Let's see how to do it. Okay? So I've got a sample question, here, from the TOEFL exam. A part of the question. This is... This says: "Many students choose to attend university outside their home countries." Okay? And maybe after that they said: "Do you agree or disagree?" or something like that. Okay? Doesn't matter. So, what are the...? How do you find the key words? Key words are almost any of the important words. For example: "many". Right? So if you're going to talk about this in your essay and you're going to give your opinion, then you want to use different words. So what could you use instead of "many"? Well, try to make a list. For example, I made my list: "myriad students", "countless", "an increasing number". It could be another word, it could be an expression. Anything that expresses the basic idea. And sometimes when you're using a synonym you're expanding on the idea, and that's okay, too. You're changing the idea a little bit, and that's all right. That's fine. So, that was one of the key words.

Second key word: "students". If they said "students" in the essay question, don't use the word "students" every time in your essay. Use another word, like: "pupils", or "young people", or "scholars". Okay? Again, changing the meaning. "Scholar" is not exactly students, but it's okay to use that word somewhere. It also shows you have a lot of vocabulary, rich vocabulary.

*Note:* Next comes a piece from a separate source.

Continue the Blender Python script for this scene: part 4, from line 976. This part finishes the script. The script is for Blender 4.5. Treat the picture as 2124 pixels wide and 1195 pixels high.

Next: "choose to". Right? Instead of saying: "...students choose to", what else could you say? You could say: "they decide to", "they opt to", "they prefer". All right? So, what I'm suggesting that you do is take some of the essay questions. Right? And when you're practicing before the exam, just from the essay questions see if you can generate lots of synonyms for the words used in the essay question. If you can do that, believe me, you're going to use those words in your essay writing.

Let's see how it continues. "...to attend", "Many students choose to attend", what could you use instead of "attend"? You could say: "to join", "to enroll in", "to apply to", "to pursue undergraduate studies" or "pursue graduate studies". All right? Again, we're changing the meaning a little bit, but it's the same basic idea. Right? Because in order to attend you need to enroll, you need to apply, etc.

"Many students choose to attend university", here's another key word. Instead of saying "university" 15 times in your essay, you might want to say: "academic centres", or "an academic program", or "institutes of higher learning", or an "educational institution", or "school", "college", "academy". Okay? Instead of the word "university". Don't keep using the same word. Use the same idea, but not necessarily the same word.

Next. Next part, key part: "...outside their home countries". Instead of saying: "outside their home countries", say: "abroad", "overseas", "in a foreign country", "away from their homeland". Right?

Now, you don't have to write this sentence again, but what I'm asking you to do is to take the question, find the key words, and see if you can come up with lots of vocabulary for that.